There are many talents born on the island that have left their mark on history, many of them considered as legends. Not to mention the genres that have created here that later have transcended beyond our borders.

The Jazz in Cuba has not been left behind. Despite being an “imported” genre, for several decades, it has earned a place among the musicians of the Greater Antilles, to the point that it has been merged with the native rhythms to give birth to the Afro-Cuban Jazz.

The first years of Jazz in Cuba

Jazz in Cuba

Jazz in Cuba

To recount the origins of jazz in Cuba is necessary to start the story in the United States, with much emphasis on the southern city of New Orleans. It was here in the early twentieth century begun to experience a strong influence of Cuban rhythms in local music.

This resulted that in the late 20s and early 30s several artists from the Caribbean country were hired to play in the big swing bands. These musicians, once back in Cuba, brought with them the seeds that sow the Jazz on the island.

But it was not until the early 40s that this gender really merged with Cuban rhythms. The responsibility in this case lies almost entirely in the The Afro-Cubans band, the first Afro-Cuban Jazz band. The record entitled “Tanga” of 1943 is considered the first recording of this subgenre.

Parents of Afro-Cuban Jazz

Two of the most important promoters of Jazz in Cuba were Mario Bauza and Francisco Raul Gutierrez Grillo, aka “Machito“. These two musicians were the geniuses behind The Afro-Cubans and the new proposal introduced by the band on the jazz scene in Cuba.

Machito was the creator, director and lead singer of the Afro-Cubans, in which he poured everything he had learned during his years in the United States and his desire to fuse jazz with Cuban music. This was a shared desire with Bauza, who was also founder of the group and musical director until his death.

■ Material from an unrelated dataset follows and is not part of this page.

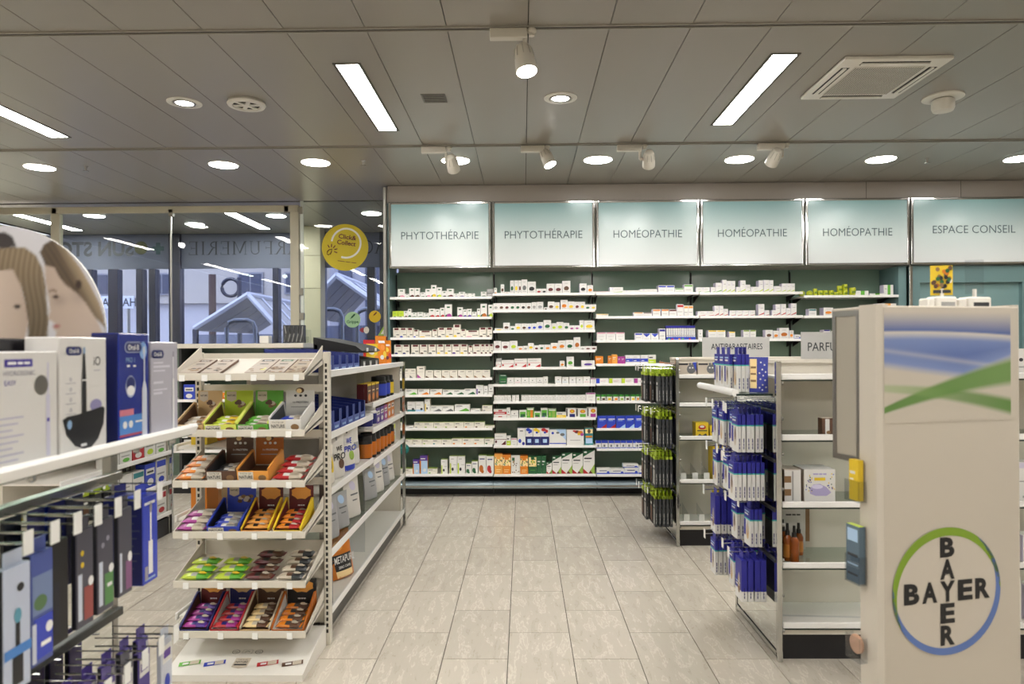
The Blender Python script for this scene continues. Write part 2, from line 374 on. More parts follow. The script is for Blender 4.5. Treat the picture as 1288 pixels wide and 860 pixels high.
def small_sticker(px, py, rp, m, lab, txt=None, tm=MAR, extra=None):
    p = atY(px, py, YW - .012); r = rp / F * YW
    t = thing('door_sticker', lab, 'sticker', (p.x, p.y, p.z - r), group='small door stickers')
    b = MB(); b.lathe((p.x, p.y + .003, p.z), [(r, 0), (r, .002)], m, 32, ax=(0, -1, 0)); b.part('sticker_disc', t)
    if txt:
        b = MB(); b.text(txt, (p.x, p.y - .001, p.z - r * .25), X3, Z3, r * 1.5, r * .36, tm, .02); b.part('lettering', t)
    b = MB(); b.tube([(p.x - r * .15, p.y - .002, p.z + r * .25), (p.x + r * .3, p.y - .002, p.z + r * .7)], r * .1, tm, 6); b.tube([(p.x - r * .3, p.y - .002, p.z + r * .1), (p.x - r * .15, p.y - .002, p.z + r * .25)], r * .03, tm, 5); b.part('syringe_mark' if txt else 'drop_mark', t)
small_sticker(443.5, 402, 10, mat('sticker_mint', '9fc49a', .5), 'round pale green Grippe sticker low on the glass door', 'Grippe', mat('ink_forest', '1f5a35', .5))
small_sticker(471.5, 398, 7.5, mat('sticker_amber', 'd9b400', .5), 'small round amber sticker beside the Grippe sticker', None, MAR)
p = atY(457, 415, YW - .012); t = thing('door_sticker', 'dark red heart-shaped sticker below the Grippe sticker', 'sticker', (p.x, p.y, p.z - .03), group='small door stickers')
b = MB(); b.poly([p + X3 * a_ + Z3 * c_ for a_, c_ in ((-.045, 0), (-.01, .028), (.008, .02), (.004, 0), (.008, -.02), (-.01, -.028))], mat('ink_crimson', '8c1d2a', .5)); b.part('heart_mark', t)
b = MB(); b.disc(p + X3 * .032, X3, Z3, .028, .036, OFFW, 20)
for a_ in (-.016, 0, .016):
    for c_ in (-.018, 0, .018): b.disc(p + X3 * (.032 + a_ * .8) + Z3 * c_ - Y3 * .001, X3, Z3, .004, .004, mat('ink_crimson', '8c1d2a', .5), 8)
b.part('dotted_mark', t)
p = atY(481, 416, YW - .012); b = MB(); b.poly([p + X3 * a_ + Z3 * c_ for a_, c_ in ((-.05, -.05), (.03, -.05), (.03, .075))], mat('sticker_lime', '8fae3a', .5)); b.poly([p - Y3 * .001 + X3 * a_ + Z3 * c_ for a_, c_ in ((-.02, -.035), (.015, -.035), (.015, .02))], OFFW)
b.solo('door_sticker', 'lime green triangular sticker by the edge of the shelf wall', 'sticker', 'small door stickers')

# column in the vestibule, facade with mirrored lettering
b = MB(); xa, xb = xat(381, 8.9), xat(403, 8.9); b.box(xa, xb, 8.9, 9.1, 0, CEIL, mat('cream_column', 'c4bda6', .6), .006)
for zz in (2.2, 2.62): b.box(xa - .001, xb + .001, 8.897, 8.9, zz, zz + .004, mat('dark_grout', '4a443c', .8))
b.solo('column', 'square cream column standing behind the glass partition', 'column', kind='structure')
MULL = mat('navy_aluminium', '20233c', .35)
w2 = thing('window_2', 'street facade glazing with navy mullions and lettered frosted band', 'window', (-4, YF, 0), kind='structure')
for a, c in ((-2, 6), (112, 118), (138, 150), (173, 181), (189, 197), (214, 228), (344, 351), (401, 409), (462, 472), (478, 484)):
    b = MB(); b.box(xat(a, YF), xat(c, YF), YF - .05, YF + .08, 0, CEIL if a in (-2, 214, 401, 478) else zat(335, YF), MULL, .004); b.part('mullion', w2)
zb0, zb1 = zat(335, YF), CEIL
b = MB(); b.box(XL, -.75, YF + .002, YF + .008, 0, zb0, glass('tinted_facade_glass', (.72, .74, .84), 1.0)); b.part('pane', w2)
b = MB(); b.box(XL, -.75, YF + .001, YF + .006, zb0, zb1, frosted('frosted_film', '7e8294', .45)); b.part('frosted_band', w2)
INK = mat('grey_ink', '3c3f48', .6)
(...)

Throughout their career, these two greats shared stages with some of the biggest names in Jazz, as Charlie Parker, Dizzy Gillespie and Buddy Rich.

Another pioneer of Afro-Cuban Jazz was Luciano Pozo González, better known as Chano Pozo. From his childhood he was influenced by African culture, so much so that he was a member of the secret Abakuá society. This was reflected in most of his compositions, true gems of music.

We could continue mentioning many musicians who have left an indelible mark on the history of Jazz in Cuba, as Arturo “Chico” O’Farrill, Mongo Santamaria, Arturo Sandoval, Paquito D’Rivera, Gonzalo Rubalcaba, Bebo Valdes, Chucho Valdes, Jose Curbelo, etc; but it would be impossible to cover them all in this space.